Di Zouhir Louassini. L’Osservatore Romano (settimanale 24/01/2019).
Alcune cronache musulmane raccontano dell’’invito rivolto dal sultano d’Egitto al-Malik al-Kamil a san Francesco d’Assisi: gli chiese di accompagnarlo nella preghiera in moschea. Il santo accettò senza esitare, rispondendo così: «Pregherò il mio Signore. Egli si trova ovunque».
Si era nel settembre del 1219. La quinta crociata infuriava già da due anni tra i cristiani e l’islam. Il sultano al-Kamil aveva persino emanato un decreto promettendo una ricompensa in oro a chiunque gli avesse portato la testa di un cristiano. I crociati, guidati dal benedettino portoghese Pelagio Galvani, tentavano di prendere il porto di Damietta (oggi Dumyāt), a pochi chilometri dal Cairo, con l’intenzione di conquistare l’Egitto. È in queste circostanze che San Francesco decise di andare a predicare il Vangelo ai musulmani e di parlare al sultano di Cristo.
Al-Kamil era un signore della guerra, un politico e un diplomatico raffinato. Si rese subito conto di essere davanti a un uomo di Dio. Testimone dell’ardore e del coraggio del Santo, il sultano lo ascoltò con piacere esortandolo a prolungare la sua permanenza.
La storia racconta anche di come il Poverello scoprì Dio in quei fratelli che voleva strappare al diavolo. Cinque volte al giorno sentiva il richiamo del muezzin alla preghiera e vedeva il sultano prostrarsi e ripetere incessantemente: «Allah Akbar, Dio è grande». Dio può mostrarsi sordo al clamore dei suoi figli verso di lui? Il sultano l’aveva capito: davanti a sé non aveva un teologo che difendeva una tesi. Francesco non era un predicatore che entusiasmava le folle, esortandole. Quell’uomo vestito di tela di sacco era un poeta, preda dell’ispirazione più sublime. Con parole semplici e comprensibili, esprimeva l’eterno amore di Dio, ricreava l’universo con la sua luce, i suoi colori, la sua vita e il suo mistero.

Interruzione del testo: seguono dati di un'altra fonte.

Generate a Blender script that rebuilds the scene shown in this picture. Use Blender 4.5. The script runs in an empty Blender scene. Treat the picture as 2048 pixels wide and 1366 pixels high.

Al-Kamil conosceva la religione cristiana. Eppure, un’obiezione lo portava a ripetersi le stesse domande: perché i cristiani che credono in un Dio-Amore e che hanno sempre la parola “carità” nelle loro bocche, fanno così volentieri la guerra contro di noi? Che interrompano l’assedio di Damietta e crederemo nel loro desiderio di pace. La storia racconta di come Francesco aveva abbassato gli occhi, il volto triste, oscuro. Di fronte a Damietta, sulle rive dell’antico Nilo, era dispiegato l’intero apparato bellico dei cristiani, un cerchio di ferro con cui giorno dopo giorno tentavano di strangolare la città.
La guerra può essere giusta e santa? A questa domanda Francesco si limitò a rispondere umilmente: «Sire, l’amore non è amato. L’amore in questo mondo è sempre stato crocefisso». In Le souci des pauvres (Ed Flammarion, 1996) Albert Jacquard narra che il sultano non dimenticò mai il sorriso di Francesco, la sua gentilezza e l’umiltà nell’espressione di una fede illimitata. Forse questo ricordo fu decisivo quando dieci anni dopo, senza nessuna costrizione di sorta, volle restituire Gerusalemme ai cristiani. Quello che le armate provenienti da tutta l’Europa non riuscivano a ottenere con la forza avrebbe potuto essere offerto dall’intelligenza e dalla tolleranza del musulmano Malik al-Kamil. Indubbiamente, la chiara visione di Francesco aveva continuato il suo lento lavoro nella coscienza di quest’uomo aperto al pensiero degli altri.
Nel 2019, ottocento anni dopo l’incontro tra il santo e il sultano, c’è ancora chi non ha capito che l’unica strada da percorrere tra gli uomini è quella del dialogo e della pace. Sarebbe giusto ricordare il pellegrino di Damietta e il suo incontro rivoluzionario ogni volta che ci viene la tentazione di offendere gli altri perché non la pensano come noi. Il dialogo tra islam e occidente cristiano riparte dal Poverello di Assisi che non ha fatto altro che applicare il messaggio di Cristo, anche pregando con cuore sincero in una moschea.